The Thabametsi independent power producer (IPP) plant, based in the Waterberg area in Limpopo, faces stiff opposition from environmental groupings concerned about the harmful effect of emissions from the project.

The Thabametsi power station will have a capacity of up to 1200MW and will be developed in two phases of 600MW each.

The Department of Energy in 2016 announced Thabametsi and Khanyisa power plants in Mpumalanga as the preferred bidders in the government's Coal Baseload independent power producer (IPP) procurement programme, the country’s first baseload programme which allows the private sector to generate energy using coal resources. Eskom will buy the power from the IPPs.

In a fresh bid to block the Thabametsi project, Earthlife Africa director Makoma Lekalakala last week filed an affidavit at the high court in Pretoria in which she challenged the project's environmental authorisation, granted in 2015 by the Department of Environmental Affairs. Minister of Environmental Affairs Edna Molewa has so far dismissed the organisation's appeals.

Dismissal

In the application, Earthlife said Molewa had relied on the integrated resource plan for electricity 2010-2030 (IRP 2010) in her dismissals.

“The minister's reliance on the IRP 2010 resulted in her failing to take into account relevant considerations,” said Lekalakala.

She said Molewa did not assess the social cost of Thabametsi’s greenhouse gas (GHG) emissions, the insufficient assessment of the risk of water scarcity, insufficient assessment of the impacts of the power station on the surrounding area's climate resilience, and the inadequacy of the mitigation measures.

In the application, Earthlife said the IRP 2010 was outdated. The Department of Energy was yet to publish a revised plan. The organisation said unlike in 2010 South Africa now had excess capacity. “In January 2017, Eskom confirmed that it had a surplus of 5 600MW at peak and could meet any increase in demand until 2021.

“The factual premises upon which the IRP 2010 was based no longer persist,” said Lekalakala.
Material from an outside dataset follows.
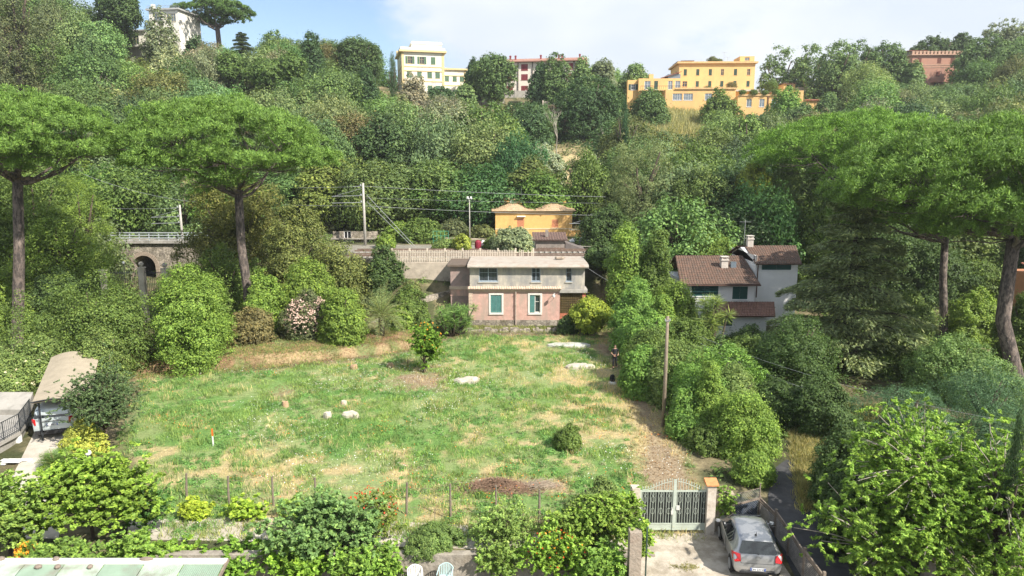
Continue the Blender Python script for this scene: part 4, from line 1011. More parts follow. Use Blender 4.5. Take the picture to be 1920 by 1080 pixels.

She said the outdated IRP 2010 could not be relied on to reflect South Africa's current electricity needs.

In a presentation at National Energy Regulator of South Africa’s (Nersa’s) hearings on the IPPs electricity generation licences last week, the Centre for Environmental Rights (CER) said any decision to grant Thabametsi and Khanyisa electricity generation licences was premature.

CER said Nersa could not rely on the outdated 2010 IRP.